To ensure that farmers receive a good living wage, a coalition of Ghanaian and Ivorian CSOs and cocoa farmers have made a strong plea for changes to the cocoa market’s international price structure. The group has suggested that these reforms must consider the cost of producing the product as a crucial factor in determining out how much farmers are paid for their output.
According to Obed Owusu-Addai, Co-coordinator of the Ghana Civil-society Cocoa Platform (GCCP), speaking exclusively to Cocoa Post in Grand Bassam, Côte d’Ivoire, “Between Ghana and Côte d’Ivoire, we agree that currently, the system for setting the international cocoa prices is not fair on the farmers, not only in Ghana and Côte d’Ivoire, but generally,”.
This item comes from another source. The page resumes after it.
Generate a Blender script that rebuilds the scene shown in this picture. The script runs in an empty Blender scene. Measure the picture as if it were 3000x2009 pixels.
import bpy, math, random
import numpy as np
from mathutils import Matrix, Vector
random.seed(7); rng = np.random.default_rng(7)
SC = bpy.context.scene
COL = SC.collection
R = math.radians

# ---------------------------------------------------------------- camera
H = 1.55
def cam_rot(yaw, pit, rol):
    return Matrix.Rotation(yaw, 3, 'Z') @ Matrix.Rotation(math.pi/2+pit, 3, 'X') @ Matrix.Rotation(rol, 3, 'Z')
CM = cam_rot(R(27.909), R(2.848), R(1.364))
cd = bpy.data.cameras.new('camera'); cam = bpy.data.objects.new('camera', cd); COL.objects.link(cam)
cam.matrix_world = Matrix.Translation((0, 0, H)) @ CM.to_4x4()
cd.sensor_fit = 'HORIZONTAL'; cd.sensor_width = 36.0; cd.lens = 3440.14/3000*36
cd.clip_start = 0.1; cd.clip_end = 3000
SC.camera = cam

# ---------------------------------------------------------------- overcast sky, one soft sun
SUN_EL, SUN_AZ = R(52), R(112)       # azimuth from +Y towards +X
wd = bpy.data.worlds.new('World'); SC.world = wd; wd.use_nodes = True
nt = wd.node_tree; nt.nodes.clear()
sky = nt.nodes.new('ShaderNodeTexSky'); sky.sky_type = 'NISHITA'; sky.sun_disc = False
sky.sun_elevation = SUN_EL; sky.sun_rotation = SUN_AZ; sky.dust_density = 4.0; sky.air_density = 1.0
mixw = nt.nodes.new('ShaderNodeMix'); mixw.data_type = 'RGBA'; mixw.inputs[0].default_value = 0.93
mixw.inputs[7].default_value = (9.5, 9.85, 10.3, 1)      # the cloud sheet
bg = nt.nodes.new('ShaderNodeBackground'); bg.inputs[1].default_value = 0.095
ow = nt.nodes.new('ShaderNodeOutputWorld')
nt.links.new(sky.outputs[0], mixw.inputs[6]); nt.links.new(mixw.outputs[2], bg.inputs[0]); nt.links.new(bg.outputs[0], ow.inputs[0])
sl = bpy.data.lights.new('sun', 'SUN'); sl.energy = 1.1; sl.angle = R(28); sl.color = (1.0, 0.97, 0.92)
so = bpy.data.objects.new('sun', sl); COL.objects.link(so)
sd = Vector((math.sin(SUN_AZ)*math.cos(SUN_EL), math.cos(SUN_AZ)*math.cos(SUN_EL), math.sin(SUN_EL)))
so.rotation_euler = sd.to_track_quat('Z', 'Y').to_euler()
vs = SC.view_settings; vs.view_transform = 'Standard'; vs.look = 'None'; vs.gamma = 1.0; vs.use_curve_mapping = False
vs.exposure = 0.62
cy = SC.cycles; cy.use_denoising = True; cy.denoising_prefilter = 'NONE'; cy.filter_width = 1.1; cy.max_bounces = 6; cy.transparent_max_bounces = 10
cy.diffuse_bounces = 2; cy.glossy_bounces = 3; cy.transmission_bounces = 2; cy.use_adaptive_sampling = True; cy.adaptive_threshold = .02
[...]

Mr. Owusu-Addai noted that the current international pricing architecture for cocoa is determined on the futures market of the New York and London stock exchanges and “does not take into consideration the cost of production of farmers”.
According to him, the Ghanaian and Ivorian CSOs and cocoa farmer groups reached “a consensus that we need to focus on advocacy to try and address that issue to let the international community know that when it comes to setting the international pricing of cocoa they need to factor in the cost of production”.
The two countries that produce the most cocoa, Ghana and Côte d’Ivoire together account for more than 60% of the world’s supply. However, millions of smallholder cocoa farmers from the two neighbouring West African countries that account for more than 70% of the country’s production have been living in abject poverty for decades, mostly because of unfair prices.